Sigh. Let the races begin

by | Dec 11, 2018 | Editor's Blog | 2 comments

Yesterday, state Senator Terry Van Duyn of Asheville fired the starting pistol of the 2020 election when she announced she’s a candidate for lieutenant governor. With current light guv Dan Forrest term limited, she’s running for an open seat. She’ll be a formidable candidate.

Van Duyn has a strong track record of raising money and has been a respected presence in the Senate. Women across the state looked to her for advice and counsel as record number filed for office last year. She’s smart, articulate and connected.

However, my heart sank a bit when the tweet came across my feed announcing her candidacy. I’m not ready for 2020 to start. Besides, I think it’s too early and the timing stinks. Contrary to popular opinion, getting out first gets you nothing.

For most of my political career, races began about six months before the May primary. Candidates made their decisions during the fall of an odd-numbered year and began assembling staff and building the foundation of a campaign. The races really began with the New Year and the campaign that mattered only lasted a few weeks in April.

Today, candidates feel the need to get out early. It’s a mistake that’s driven by our hyper-partisan, hyper-politicized political environment. The biggest beneficiaries of early campaigns are the political operatives who start getting a paycheck now. The people who fund campaigns and the ones who determine the outcome of elections are still recovering from the 2018 cycle. Funders will decide who they support once the field comes into focus. Voters will determine their candidates when the ads start running more than a year from now.

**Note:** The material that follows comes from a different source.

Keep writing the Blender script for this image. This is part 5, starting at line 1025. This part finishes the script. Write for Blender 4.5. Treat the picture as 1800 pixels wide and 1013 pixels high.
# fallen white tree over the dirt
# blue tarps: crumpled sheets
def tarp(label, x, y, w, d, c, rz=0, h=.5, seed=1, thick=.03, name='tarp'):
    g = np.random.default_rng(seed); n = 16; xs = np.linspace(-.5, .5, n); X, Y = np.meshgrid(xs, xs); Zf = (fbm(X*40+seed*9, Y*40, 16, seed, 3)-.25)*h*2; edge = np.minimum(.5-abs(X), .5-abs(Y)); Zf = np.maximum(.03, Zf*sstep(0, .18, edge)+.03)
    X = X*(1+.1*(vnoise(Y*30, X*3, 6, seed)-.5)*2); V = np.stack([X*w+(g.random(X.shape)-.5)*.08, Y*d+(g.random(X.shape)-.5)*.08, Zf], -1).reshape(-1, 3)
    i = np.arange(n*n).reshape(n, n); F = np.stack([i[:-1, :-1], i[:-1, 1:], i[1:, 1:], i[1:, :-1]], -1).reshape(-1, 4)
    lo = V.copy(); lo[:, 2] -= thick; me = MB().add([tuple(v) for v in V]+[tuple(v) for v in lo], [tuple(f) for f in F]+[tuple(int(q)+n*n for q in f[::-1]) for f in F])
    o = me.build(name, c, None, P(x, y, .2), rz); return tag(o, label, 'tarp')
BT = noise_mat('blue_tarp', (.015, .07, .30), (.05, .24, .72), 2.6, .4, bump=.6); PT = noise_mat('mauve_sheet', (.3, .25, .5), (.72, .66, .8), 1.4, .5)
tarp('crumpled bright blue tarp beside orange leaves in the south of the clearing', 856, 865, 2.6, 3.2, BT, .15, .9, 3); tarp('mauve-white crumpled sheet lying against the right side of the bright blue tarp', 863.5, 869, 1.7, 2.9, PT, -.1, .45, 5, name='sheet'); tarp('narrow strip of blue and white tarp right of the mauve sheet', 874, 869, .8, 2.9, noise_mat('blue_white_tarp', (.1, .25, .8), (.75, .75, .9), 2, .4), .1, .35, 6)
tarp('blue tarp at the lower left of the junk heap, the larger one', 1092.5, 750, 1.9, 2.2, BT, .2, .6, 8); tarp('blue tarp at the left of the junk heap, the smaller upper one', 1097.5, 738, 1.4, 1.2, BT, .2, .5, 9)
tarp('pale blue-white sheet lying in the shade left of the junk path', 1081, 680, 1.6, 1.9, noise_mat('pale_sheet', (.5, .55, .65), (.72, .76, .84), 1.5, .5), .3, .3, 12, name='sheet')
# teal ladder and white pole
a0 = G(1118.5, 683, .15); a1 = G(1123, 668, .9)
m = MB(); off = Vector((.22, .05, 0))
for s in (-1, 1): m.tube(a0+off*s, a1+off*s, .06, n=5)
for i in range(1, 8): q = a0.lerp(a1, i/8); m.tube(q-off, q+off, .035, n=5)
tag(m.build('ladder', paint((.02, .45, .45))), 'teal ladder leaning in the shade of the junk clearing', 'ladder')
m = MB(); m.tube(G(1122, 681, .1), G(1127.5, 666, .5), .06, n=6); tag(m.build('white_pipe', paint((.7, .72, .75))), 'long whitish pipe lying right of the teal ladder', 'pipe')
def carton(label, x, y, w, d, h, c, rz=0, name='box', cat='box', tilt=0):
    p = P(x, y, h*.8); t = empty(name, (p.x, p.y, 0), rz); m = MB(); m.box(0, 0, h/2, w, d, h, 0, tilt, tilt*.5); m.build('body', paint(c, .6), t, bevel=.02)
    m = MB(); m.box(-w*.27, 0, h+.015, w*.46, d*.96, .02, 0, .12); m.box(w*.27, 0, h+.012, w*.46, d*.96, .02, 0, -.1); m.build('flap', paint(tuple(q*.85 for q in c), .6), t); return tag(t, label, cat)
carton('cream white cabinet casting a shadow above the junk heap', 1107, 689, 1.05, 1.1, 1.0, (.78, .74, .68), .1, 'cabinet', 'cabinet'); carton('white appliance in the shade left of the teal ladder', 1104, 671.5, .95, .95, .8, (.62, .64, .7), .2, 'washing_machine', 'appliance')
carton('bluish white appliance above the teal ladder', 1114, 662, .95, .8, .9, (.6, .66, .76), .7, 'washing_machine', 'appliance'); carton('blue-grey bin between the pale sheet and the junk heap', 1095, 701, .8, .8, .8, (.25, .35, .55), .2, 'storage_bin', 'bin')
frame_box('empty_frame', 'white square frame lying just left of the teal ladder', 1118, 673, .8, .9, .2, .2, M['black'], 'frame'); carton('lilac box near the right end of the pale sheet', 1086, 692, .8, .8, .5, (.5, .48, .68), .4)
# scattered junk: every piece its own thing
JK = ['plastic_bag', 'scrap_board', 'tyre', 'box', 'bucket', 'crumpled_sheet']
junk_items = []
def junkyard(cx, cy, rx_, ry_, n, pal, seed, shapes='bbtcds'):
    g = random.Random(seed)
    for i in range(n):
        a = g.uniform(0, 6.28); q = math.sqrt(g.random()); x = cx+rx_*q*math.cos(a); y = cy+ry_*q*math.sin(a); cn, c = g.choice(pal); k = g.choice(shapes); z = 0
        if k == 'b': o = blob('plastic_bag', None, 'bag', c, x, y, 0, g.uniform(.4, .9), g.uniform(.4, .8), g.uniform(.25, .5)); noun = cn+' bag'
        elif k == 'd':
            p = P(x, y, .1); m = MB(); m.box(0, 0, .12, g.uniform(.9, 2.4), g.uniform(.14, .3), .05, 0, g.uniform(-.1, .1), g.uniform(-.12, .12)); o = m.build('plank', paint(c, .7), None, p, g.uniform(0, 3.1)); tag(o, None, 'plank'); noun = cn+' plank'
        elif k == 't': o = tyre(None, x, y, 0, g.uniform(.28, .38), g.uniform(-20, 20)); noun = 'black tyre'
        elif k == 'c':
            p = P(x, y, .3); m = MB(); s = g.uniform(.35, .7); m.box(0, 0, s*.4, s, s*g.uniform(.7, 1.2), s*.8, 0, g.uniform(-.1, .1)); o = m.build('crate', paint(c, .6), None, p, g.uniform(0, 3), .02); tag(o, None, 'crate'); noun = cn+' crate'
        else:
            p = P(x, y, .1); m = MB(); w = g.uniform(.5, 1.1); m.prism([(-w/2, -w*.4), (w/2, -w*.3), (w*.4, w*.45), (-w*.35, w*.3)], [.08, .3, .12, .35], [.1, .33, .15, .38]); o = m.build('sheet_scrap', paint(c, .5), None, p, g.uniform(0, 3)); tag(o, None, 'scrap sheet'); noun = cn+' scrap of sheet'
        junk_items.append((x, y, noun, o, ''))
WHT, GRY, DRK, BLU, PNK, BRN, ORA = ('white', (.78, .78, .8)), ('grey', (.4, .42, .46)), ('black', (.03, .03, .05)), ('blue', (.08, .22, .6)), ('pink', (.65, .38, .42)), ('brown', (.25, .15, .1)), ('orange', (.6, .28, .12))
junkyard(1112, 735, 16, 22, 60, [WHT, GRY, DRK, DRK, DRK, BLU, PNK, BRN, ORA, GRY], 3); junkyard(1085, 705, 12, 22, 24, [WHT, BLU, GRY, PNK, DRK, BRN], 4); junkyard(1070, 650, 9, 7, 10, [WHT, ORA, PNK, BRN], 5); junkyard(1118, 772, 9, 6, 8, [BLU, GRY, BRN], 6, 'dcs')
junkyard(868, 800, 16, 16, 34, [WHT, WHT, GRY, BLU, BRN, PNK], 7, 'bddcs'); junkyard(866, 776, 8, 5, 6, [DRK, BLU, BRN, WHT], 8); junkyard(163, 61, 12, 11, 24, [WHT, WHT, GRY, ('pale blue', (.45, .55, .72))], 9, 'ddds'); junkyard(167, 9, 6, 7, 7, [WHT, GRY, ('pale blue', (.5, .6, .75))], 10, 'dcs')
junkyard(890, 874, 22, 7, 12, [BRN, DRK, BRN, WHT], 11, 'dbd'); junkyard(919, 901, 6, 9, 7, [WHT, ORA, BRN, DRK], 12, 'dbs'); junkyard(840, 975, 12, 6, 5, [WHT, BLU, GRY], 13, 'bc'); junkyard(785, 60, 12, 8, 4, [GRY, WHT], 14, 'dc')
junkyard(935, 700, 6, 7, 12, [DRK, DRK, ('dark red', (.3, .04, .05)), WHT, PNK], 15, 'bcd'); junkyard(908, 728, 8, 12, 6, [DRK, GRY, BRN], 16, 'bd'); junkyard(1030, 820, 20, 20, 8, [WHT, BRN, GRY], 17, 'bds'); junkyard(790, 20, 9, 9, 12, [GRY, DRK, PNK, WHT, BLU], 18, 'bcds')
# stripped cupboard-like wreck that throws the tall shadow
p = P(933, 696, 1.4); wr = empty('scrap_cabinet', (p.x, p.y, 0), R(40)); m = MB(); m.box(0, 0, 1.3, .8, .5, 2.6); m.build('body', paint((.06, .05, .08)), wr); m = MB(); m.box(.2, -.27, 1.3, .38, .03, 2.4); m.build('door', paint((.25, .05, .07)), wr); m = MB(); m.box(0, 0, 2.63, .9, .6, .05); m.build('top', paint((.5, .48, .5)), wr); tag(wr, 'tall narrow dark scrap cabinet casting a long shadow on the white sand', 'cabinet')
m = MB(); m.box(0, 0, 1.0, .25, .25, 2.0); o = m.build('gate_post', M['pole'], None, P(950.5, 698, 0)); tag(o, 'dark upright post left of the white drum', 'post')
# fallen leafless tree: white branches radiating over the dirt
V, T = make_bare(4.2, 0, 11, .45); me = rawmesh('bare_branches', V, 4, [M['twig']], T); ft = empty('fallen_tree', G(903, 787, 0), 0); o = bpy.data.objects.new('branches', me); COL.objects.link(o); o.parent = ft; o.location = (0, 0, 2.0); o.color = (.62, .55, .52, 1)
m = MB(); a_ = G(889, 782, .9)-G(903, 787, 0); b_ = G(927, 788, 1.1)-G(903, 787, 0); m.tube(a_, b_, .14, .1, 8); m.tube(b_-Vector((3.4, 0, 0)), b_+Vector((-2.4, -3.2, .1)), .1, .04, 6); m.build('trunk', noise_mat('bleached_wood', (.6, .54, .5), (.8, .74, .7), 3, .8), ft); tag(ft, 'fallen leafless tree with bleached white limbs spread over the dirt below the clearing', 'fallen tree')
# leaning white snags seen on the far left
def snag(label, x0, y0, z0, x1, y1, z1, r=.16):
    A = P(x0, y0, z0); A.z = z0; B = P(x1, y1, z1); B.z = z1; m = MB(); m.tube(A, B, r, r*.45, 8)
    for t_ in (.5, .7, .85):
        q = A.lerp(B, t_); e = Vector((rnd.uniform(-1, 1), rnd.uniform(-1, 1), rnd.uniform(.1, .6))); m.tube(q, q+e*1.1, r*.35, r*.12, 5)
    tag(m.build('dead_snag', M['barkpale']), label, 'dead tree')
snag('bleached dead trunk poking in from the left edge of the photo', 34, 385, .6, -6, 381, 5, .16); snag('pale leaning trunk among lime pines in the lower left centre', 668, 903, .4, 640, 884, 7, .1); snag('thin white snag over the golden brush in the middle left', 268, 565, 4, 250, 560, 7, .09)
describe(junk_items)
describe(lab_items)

Some people might point to Roy Cooper’s early announcement for governor as a rebuttal. However, Cooper’s announcement was the exception in exceptional times. A rudderless Democratic Party desperately needed a leader and Cooper stepped into the role.

There’s an old saying that the only time you’re guaranteed press in a campaign is the day you announce and the day you win or lose. Yesterday, Van Duyn competed with the largest December snow storm in recent memory and the largest political shit storm in recent history. Few people will remember she filed after they get through the holidays and settle back into their routines sometime in mid-January.

Van Duyn will be running for 15 months for a down-ballot race that will be buried under a presidential and US Senate primary. Most people who vote will not know she is a candidate when they go into the voting booth in March 2020. However, now that she’s out, she begins spending money that she can’t recover. The only people who will follow a race for a year and a quarter are political junkies like those people reading this post. We make up a small portion of the electorate and certainly not enough to determine the outcome of a primary that might have 2 million voters.

I hate to rain on Senator Van Duyn’s parade since launching a campaign feels like such a big deal. I’ve been in politics long enough to know that articles like this one suck. She can take solace, though, in knowing people will forget this piece faster than they will forget she announced.

Sigh. Let the races begin.

2 Comments

  1. Anna (Ann) Wood

    You go, Senator. I will help – – again

  2. Peter Harkins

    It seems (WUNC-FM, N&O) we’ll hear from Cal Cunningham after the first of the year.
    And perhaps an additional one or two.

    Not as crowded as the Dem presidential primaries will be, but interesting never the less.